January 22, 2016 | 2 min read

In a move to address the lack of race and gender diversity among their voting members, the Academy of Motion Pictures Arts and Sciences board overwhelmingly voted to take steps to make membership, policies and voting members “significantly” more diverse, according to a press release and ABC News.

For the second year in a row, Oscar nominees in the top four categories, were only white actors, prompting the comeback of #OscarsSoWhite and a slew of boycotts and controversy. Jada Pinkett Smith, Will Smith, Spike Lee and others have boycotted the ceremony, while Charlotte Rampling, nominated for the best actress award, further fanned the flames of controversy in a French radio interview by claiming the row is “racist to white people.”

The Academy voting membership, according to an LA Times study in 2012, is 94 per cent Caucasian and 77 per cent male. Black and Latino voting members are two and less and two percent of the voting membership, respectively.
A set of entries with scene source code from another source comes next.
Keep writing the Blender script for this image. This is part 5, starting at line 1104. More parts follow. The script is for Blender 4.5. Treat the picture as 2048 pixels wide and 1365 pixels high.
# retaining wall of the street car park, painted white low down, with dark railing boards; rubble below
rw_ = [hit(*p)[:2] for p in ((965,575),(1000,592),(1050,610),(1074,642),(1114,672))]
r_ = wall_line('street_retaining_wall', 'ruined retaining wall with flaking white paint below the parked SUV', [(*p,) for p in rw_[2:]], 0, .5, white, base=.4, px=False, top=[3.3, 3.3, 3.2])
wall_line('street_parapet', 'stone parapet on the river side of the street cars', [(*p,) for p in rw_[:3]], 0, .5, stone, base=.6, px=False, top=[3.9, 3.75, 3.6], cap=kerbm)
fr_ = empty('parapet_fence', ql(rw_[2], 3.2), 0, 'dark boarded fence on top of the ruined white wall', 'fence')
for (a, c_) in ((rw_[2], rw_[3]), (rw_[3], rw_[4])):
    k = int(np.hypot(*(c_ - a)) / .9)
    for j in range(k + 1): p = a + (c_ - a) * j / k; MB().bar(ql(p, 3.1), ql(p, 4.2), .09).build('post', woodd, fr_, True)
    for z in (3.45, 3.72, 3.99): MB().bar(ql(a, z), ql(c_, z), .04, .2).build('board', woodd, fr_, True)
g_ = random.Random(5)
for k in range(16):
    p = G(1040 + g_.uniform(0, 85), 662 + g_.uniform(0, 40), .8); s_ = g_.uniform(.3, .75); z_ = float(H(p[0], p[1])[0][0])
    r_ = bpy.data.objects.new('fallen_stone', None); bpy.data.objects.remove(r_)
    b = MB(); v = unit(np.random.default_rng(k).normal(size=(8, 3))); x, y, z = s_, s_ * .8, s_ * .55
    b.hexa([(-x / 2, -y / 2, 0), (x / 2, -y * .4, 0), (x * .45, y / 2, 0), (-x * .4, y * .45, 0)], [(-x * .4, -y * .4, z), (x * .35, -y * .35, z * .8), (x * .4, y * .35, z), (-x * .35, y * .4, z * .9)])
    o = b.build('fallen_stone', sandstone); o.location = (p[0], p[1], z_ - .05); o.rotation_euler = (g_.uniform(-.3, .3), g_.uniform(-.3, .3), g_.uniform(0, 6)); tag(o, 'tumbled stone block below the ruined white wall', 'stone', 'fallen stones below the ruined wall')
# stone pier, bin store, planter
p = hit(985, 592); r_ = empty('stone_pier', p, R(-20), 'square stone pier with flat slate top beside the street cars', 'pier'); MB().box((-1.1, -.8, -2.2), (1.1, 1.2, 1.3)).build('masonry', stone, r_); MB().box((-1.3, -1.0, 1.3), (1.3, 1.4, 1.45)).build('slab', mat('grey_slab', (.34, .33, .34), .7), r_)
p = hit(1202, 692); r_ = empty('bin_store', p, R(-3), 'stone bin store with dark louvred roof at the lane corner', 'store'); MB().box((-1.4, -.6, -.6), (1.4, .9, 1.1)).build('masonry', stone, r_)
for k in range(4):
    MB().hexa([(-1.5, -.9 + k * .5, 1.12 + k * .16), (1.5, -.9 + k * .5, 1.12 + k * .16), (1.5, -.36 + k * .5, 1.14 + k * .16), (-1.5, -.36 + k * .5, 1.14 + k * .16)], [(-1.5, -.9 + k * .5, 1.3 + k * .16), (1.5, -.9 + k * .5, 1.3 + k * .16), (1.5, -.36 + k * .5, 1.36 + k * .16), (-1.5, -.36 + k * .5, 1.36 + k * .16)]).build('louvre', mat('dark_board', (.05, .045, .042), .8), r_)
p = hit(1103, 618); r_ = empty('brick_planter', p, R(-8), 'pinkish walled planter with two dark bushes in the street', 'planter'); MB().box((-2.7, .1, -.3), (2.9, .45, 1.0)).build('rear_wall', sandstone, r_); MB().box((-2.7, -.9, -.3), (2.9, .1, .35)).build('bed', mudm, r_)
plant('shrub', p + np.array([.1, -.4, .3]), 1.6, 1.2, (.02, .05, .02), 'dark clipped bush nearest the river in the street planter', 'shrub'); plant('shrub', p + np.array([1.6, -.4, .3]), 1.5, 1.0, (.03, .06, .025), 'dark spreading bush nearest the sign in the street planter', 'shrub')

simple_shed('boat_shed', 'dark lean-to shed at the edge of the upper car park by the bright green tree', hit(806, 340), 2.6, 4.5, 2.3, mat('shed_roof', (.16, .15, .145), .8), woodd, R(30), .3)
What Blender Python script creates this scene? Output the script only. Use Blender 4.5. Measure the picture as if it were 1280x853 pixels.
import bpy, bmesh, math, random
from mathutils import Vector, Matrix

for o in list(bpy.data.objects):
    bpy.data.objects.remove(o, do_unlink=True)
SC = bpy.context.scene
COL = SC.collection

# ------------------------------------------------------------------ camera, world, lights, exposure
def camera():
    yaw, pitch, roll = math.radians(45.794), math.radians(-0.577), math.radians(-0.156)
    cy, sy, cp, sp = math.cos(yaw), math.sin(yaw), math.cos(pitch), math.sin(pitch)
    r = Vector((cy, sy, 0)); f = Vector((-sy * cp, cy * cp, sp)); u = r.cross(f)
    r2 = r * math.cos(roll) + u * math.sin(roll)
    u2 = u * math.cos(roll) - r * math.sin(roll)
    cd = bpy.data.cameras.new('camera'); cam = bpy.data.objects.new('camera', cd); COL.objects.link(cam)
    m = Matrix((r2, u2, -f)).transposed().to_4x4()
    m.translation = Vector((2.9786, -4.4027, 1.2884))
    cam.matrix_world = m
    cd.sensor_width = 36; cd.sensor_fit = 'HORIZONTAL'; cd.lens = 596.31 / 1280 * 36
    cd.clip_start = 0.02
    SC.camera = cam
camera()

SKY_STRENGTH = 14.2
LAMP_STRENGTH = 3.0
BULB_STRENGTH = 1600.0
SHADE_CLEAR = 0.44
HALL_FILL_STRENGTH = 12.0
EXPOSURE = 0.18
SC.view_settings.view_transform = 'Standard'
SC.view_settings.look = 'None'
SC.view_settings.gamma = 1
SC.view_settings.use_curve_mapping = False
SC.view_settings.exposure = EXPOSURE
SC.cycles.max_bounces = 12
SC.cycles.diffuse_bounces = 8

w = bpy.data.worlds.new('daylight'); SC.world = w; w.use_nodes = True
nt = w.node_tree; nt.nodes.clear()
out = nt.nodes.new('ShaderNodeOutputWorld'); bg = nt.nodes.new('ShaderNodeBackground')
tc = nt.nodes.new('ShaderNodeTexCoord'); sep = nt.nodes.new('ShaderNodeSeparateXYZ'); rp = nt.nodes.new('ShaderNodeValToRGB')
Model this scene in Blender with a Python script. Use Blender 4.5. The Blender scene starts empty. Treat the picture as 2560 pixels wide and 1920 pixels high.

Additionally, the study noted that the median age of voters is 62.

According to ABC News, the goal is to double the number of women and diverse members by 2020.

“The Academy is going to lead and not wait for the industry to catch up,” said Academy President Cheryl Boone Isaacs. “These new measures regarding governance and voting will have an immediate impact and begin the process of significantly changing our membership composition.”